The following day it was time to leave. I had to head over to Singapore in a couple of days, where I had a meeting to atttend. I stood on the road and caught a bus back to Manila. Every bus ride in the Philippines includes a TV playing usually pirated movies, with the volume blasting, but where even if you did want to watch the movie you still wouldn't be able to make out the dialogue. This bus was no different, and the bus took about 8 hours to cover the distance.

I stayed at a less than great hotel called the 88 Courtyard, whose restaurant was the Kenny Roger's Roasters chicken next door. Surprisingly not bad food. But not something you'd want to make a habit of.

Whenever I'd asked people what to do in Manila I'd always been told to go to malls. Not my favourite thing in the world to do, but I had a day to kill the following day, so I thought I'd give it a shot. I took a short cab ride down the street to the Mall of Asia. I had read that this was the biggest mall in Asia, so I expected great things. It was actually a little underwhelming. It was big, but not as massive as I'd expected. And other than the ice rink in the middle of the mall, which was pretty surprising, it didn't seem terribly special. I took a look through all the stores to find a jacket in my size that I could wear to the meetings in Singapore, but struck out. In the rare instances that I found something decent looking they would have small Filipino sizes or giant American sizes. Nothing that might fit a mid-sized Canadian.

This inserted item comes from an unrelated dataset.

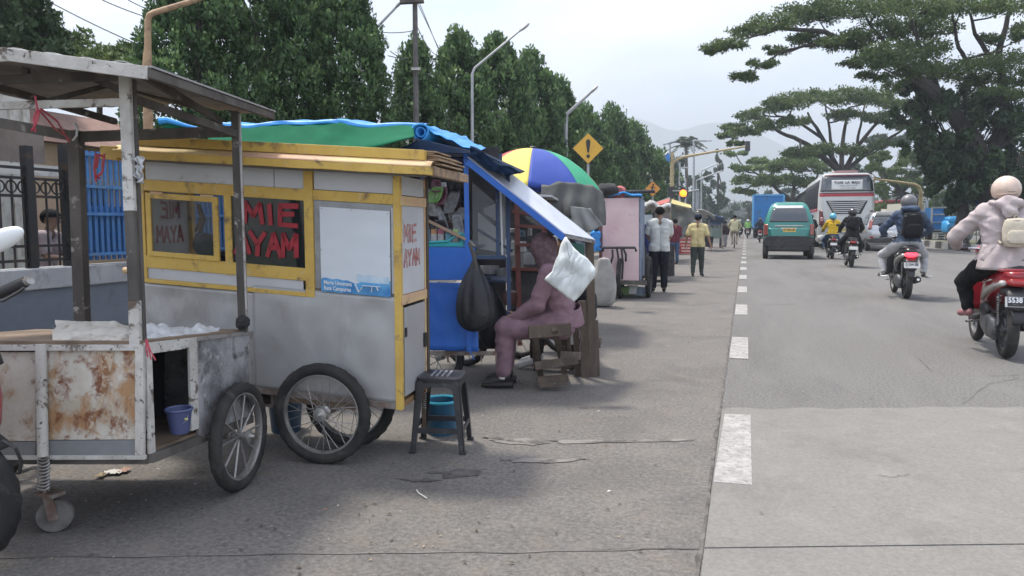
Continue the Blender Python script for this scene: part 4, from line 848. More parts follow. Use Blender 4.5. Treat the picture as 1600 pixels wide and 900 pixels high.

I headed back to the hotel and used their small pool to cool down. For dinner I thought I'd walk down the street and through the market by the hotel. It turned out to be a bad idea when a child started accosting me and decided that the best way to get what she wanted from me was to repeatedly hit me as I walked down the street. I couldn't lose this kid. Every time that I thought I'd ditched her she'd reappear and start hitting me in the arm again. It was ridiculous. I gave up and went back to Roasters for dinner. After all, I had to be up early the next day to catch my flight to Singapore.